The German federal parliament, the Bundestag, last year on 18 November approved a motion that proposed the prohibition of Turkish organisations linked to the so-called ‘Grey Wolves’ movement, a Turkish extreme ultra-nationalist racist group accused of politically motivated violence against mainly left-wing activists, the Kurds, the Alevis and other minority communities in Turkey. There have also been reported attacks against journalists critical of the Turkish government of which the Nationalist Movement Party (MHP) is a component.
This move from Germany came after the French authorities had banned the same group in November 2020 for it’s “incitement of discrimination and hatred and that it is implicated in violent actions,” as announced by the French Interior Minister Gerard Darmanin on Twitter.
Although almost one year passed after the motion was approved, the bill has still not come into effect.
The Left Party MP Helin Evrim Sommer criticised the German authorities for still not having banned the Grey Wolves’ organisational activities in Germany, according to Yeni Özgür Politika.
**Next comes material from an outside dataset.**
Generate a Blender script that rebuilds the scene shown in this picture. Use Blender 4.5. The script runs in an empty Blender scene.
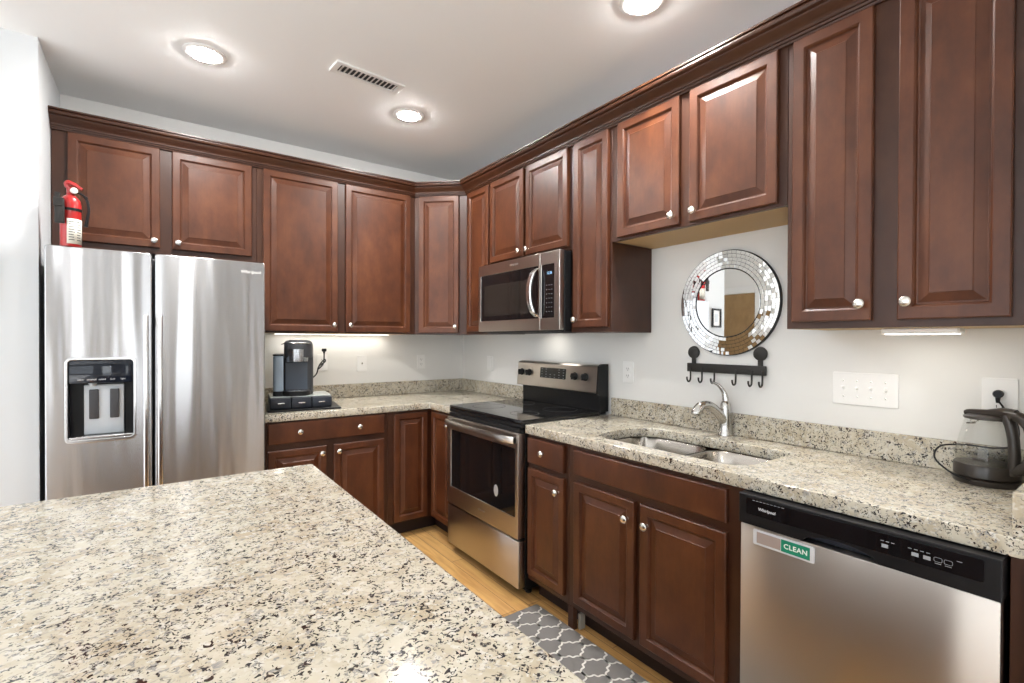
import bpy, bmesh, math, random
from mathutils import Vector, Matrix
random.seed(7)
PI = math.pi
C = bpy.context.scene
COL = C.collection

# ------------------------------------------------------------------ camera
cam_d = bpy.data.cameras.new('camera')
cam = bpy.data.objects.new('camera', cam_d)
COL.objects.link(cam)
cam_d.sensor_fit = 'HORIZONTAL'
cam_d.sensor_width = 36.0
cam_d.lens = 489.694 / 1024 * 36.0
cam_d.shift_y = (344.26 - 341.5) / 1024
cam_d.clip_start = 0.02
_r = Vector((0.80928384, -0.5874076, 0.00346052))
_u = Vector((0.00174167, 0.0082905, 0.99996412))
_f = Vector((0.58741521, 0.80924878, -0.00773244))
_m = Matrix((_r, _u, -_f)).transposed().to_4x4()
_m.translation = Vector((-2.20126, -3.77231, 1.35238))
cam.matrix_world = _m
C.camera = cam

# ------------------------------------------------------------------ exposure, world, daylight
C.view_settings.view_transform = 'Standard'
C.view_settings.look = 'None'
C.view_settings.gamma = 1.0
C.view_settings.use_curve_mapping = False
C.view_settings.exposure = 0.0
C.cycles.max_bounces = 10
C.cycles.diffuse_bounces = 6
C.cycles.glossy_bounces = 5
C.cycles.transmission_bounces = 8
C.cycles.use_denoising = True
C.cycles.sample_clamp_indirect = 8.0
C.cycles.caustics_reflective = False
C.cycles.caustics_refractive = False

world = bpy.data.worlds.new('sky')
C.world = world
world.use_nodes = True
world.node_tree.nodes['Background'].inputs[0].default_value = (0.86, 0.93, 1.0, 1)
world.node_tree.nodes['Background'].inputs[1].default_value = 1.0

def area(name, loc, rot, sx, sy, power, color):
    d = bpy.data.lights.new(name, 'AREA')
    d.shape = 'RECTANGLE'
    d.size = sx
    d.size_y = sy
    d.energy = power
    d.color = color
    o = bpy.data.objects.new(name, d)
    COL.objects.link(o)
    o.location = loc
    o.rotation_euler = rot
    return o

DAY = (0.93, 0.97, 1.0)
# area lights as daylight in the unseen living-room windows behind the camera (far wall y=-8) and at the left (x=-6.6)
area('daylight_patio', (-2.42, -8.02, 1.25), (PI / 2, 0, 0), 0.9, 2.0, 20, DAY)
area('daylight_sidelight', (-0.35, -8.02, 1.25), (PI / 2, 0, 0), 0.28, 2.0, 5, DAY)
area('added_daylight_far_left', (-5.05, -8.02, 1.35), (PI / 2, 0, 0), 2.5, 2.1, 16, DAY)  # unseen window light added for brightness, clear of the fridge reflection
area('added_daylight_left', (-6.62, -4.10, 1.35), (PI / 2, 0, -PI / 2), 6.4, 2.1, 86, DAY)  # unseen left window light, added and sized to brighten the room
# sun through the left living-room windows; it lands on the pale carpet and lifts the ceiling
sun_d = bpy.data.lights.new('sun', 'SUN'); sun_d.energy = 18.0; sun_d.angle = 0.01; sun_d.color = (0.97, 0.985, 1.0)
sun = bpy.data.objects.new('sun', sun_d); COL.objects.link(sun)
sun.rotation_euler = Vector((math.cos(math.radians(40)), -0.03, -math.sin(math.radians(40)))).to_track_quat('-Z', 'Y').to_euler()

CEIL = 2.745
WARM = (1.0, 0.90, 0.76)

# ------------------------------------------------------------------ helpers
def bm_new():
    return bmesh.new()

def add_box(bm, x0, x1, y0, y1, z0, z1, bev=0.0, seg=1):
    r = bmesh.ops.create_cube(bm, size=1.0)
    vs = r['verts']
    for v in vs:
        v.co = Vector(((x0 + x1) / 2 + v.co.x * (x1 - x0), (y0 + y1) / 2 + v.co.y * (y1 - y0), (z0 + z1) / 2 + v.co.z * (z1 - z0)))
    if bev > 0:
        es = set()
        for v in vs:
            es.update(v.link_edges)
        bmesh.ops.bevel(bm, geom=list(es), offset=bev, segments=seg, affect='EDGES', profile=0.5)

def frame_of(axis):
    a = Vector(axis).normalized()
    t = Vector((0, 0, 1)) if abs(a.z) < 0.9 else Vector((1, 0, 0))
    p = a.cross(t).normalized()
    q = a.cross(p).normalized()
    return a, p, q

def add_lathe(bm, prof, origin=(0, 0, 0), axis=(0, 0, 1), seg=24, sx=1.0, sy=1.0):
    """prof: list of (radius, height); radius 0 closes to a point"""
    a, p, q = frame_of(axis)
    o = Vector(origin)
    rings = []
    for r, h in prof:
        if r < 1e-6:
            rings.append([bm.verts.new(o + a * h)])
        else:
            rings.append([bm.verts.new(o + a * h + p * (r * sx * math.cos(2 * PI * i / seg)) + q * (r * sy * math.sin(2 * PI * i / seg))) for i in range(seg)])
    for A, B in zip(rings, rings[1:]):
        for i in range(seg):
            j = (i + 1) % seg
            if len(A) == 1 and len(B) == 1:
                continue
            if len(A) == 1:
                bm.faces.new((A[0], B[i], B[j]))
            elif len(B) == 1:
                bm.faces.new((A[i], A[j], B[0]))
            else:
                bm.faces.new((A[i], A[j], B[j], B[i]))
    if len(rings[0]) > 1:
        bm.faces.new(rings[0])
    if len(rings[-1]) > 1:
        bm.faces.new(rings[-1])

def smooth_path(pts, n=6):
    P = [Vector(p) for p in pts]
    out = []
    for i in range(len(P) - 1):
        p0 = P[max(i - 1, 0)]; p1 = P[i]; p2 = P[i + 1]; p3 = P[min(i + 2, len(P) - 1)]
        for k in range(n):
            t = k / n
            out.append(0.5 * ((2 * p1) + (-p0 + p2) * t + (2 * p0 - 5 * p1 + 4 * p2 - p3) * t * t + (-p0 + 3 * p1 - 3 * p2 + p3) * t ** 3))
    out.append(P[-1])
    return out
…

“The German government has to stop their policy of turning a blind eye to the Turkish extreme-right wing and to stop sacrificing decisions taken in the Bundestag for the sake of relations with Turkey,” she said in a written statement she issued.
Sommer stressed that there is sufficient legal grounds to ban the Grey Wolves in Germany.
“According to the expert opinion issued by the Research and Documentation Services of the German Federal Parliament, The Federal Constitutional Court in 2018 did not leave the decision to ban associations up to the discretion of the authorities. These organisations include far-right, racist and anti-Semitic organisations operating in Germany and all such organisations also established by foreigners. The Grey Wolves Movement also meets the criteria requiring it to be banned,” she said.
Sommer called on the German authorities for the specific banning of the umbrella organisations that are most effectively used to organise the Grey Wolves in Germany, which include the German Democratic Idealist Turkish Associations Federation (ADUTDF), the Union of Turkish-Islamic Cultural Associations in Europe (ATIB) and the Association of Turkish Cultural Associations in Europe (ATB).
“These three umbrella organisations unite a large number of violence prone far-right individuals,” Sommer said.
Sommer also noted that the fact that the German Federal Ministry of Interior is dragging their feet on banning the Grey Wolves increases the suspicions of the general public that the historical cooperation between the Christian Social Union (CSU) in Bavaria and right-wing Turks will continue as before and that their activities are being purposefully ignored.
The Left Party MP said the “unwillingness” of the German government to put the motion that bans the Grey Wolves into effect “shows one more time the insincerity and unreliability of the Christian Democratic Union of Germany (CDU)/CSU.”
Green party MP Cem Özdemir had previously said in an interview with DW that he believed that the Grey Wolves was the largest right-wing extremist organisation in Germany, with up to 20,000 members.
The Grey Wolves is used as a nickname for the Ülkü Ocaklari (Idealist Hearths), known as the militant wing of the ultra-nationalist Nationalist Movement Party (MHP), which now sits in coalition with Turkish President Recep Tayyip Erdoğan’s Justice and Development Party (AKP).
But Fréderike Geerdink noted in her article on 24 November 2020 that many people in Europe do not realise the fact, that it is not just the MHP that is connected to the Grey Wolves in Turkey. “Every Turkish leader of every single party in parliament (except the leftist HDP-Peoples’ Democratic Party, which is rooted in the Kurdish political movement) has been seen making the Grey Wolves sign,” she noted.
Turkish politician Alparslan Türkeş formed the Grey Wolves in 1966 as an essentially anti-communist group. In 1981, it made international headlines when a Grey Wolves member Mehmet Ali Ağca attempted to assassinate Pope John Paul II.
In its annual Turkey report released on 4 May, the European Parliament urged the European Union and EU countries “to examine the possibility of adding the Grey Wolves to the EU terrorist list, to ban their associations and organisations in EU countries, to closely monitor their activities and to counter their influence, which is especially threatening for people from a Kurdish, Armenian or Greek background and to anyone they consider an opponent”.
The group currently has hundreds of organisations, affiliates, and ideologically aligned movements not just in Turkey, but across Europe, Germany being the top European country where the groups are organised.
ADUTDF-the German Democratic Idealist Turkish Associations Federation is listed as the largest of the umbrella organisations in Europe where the Grey Wolves are organised, according to Germany’s own domestic intelligence service.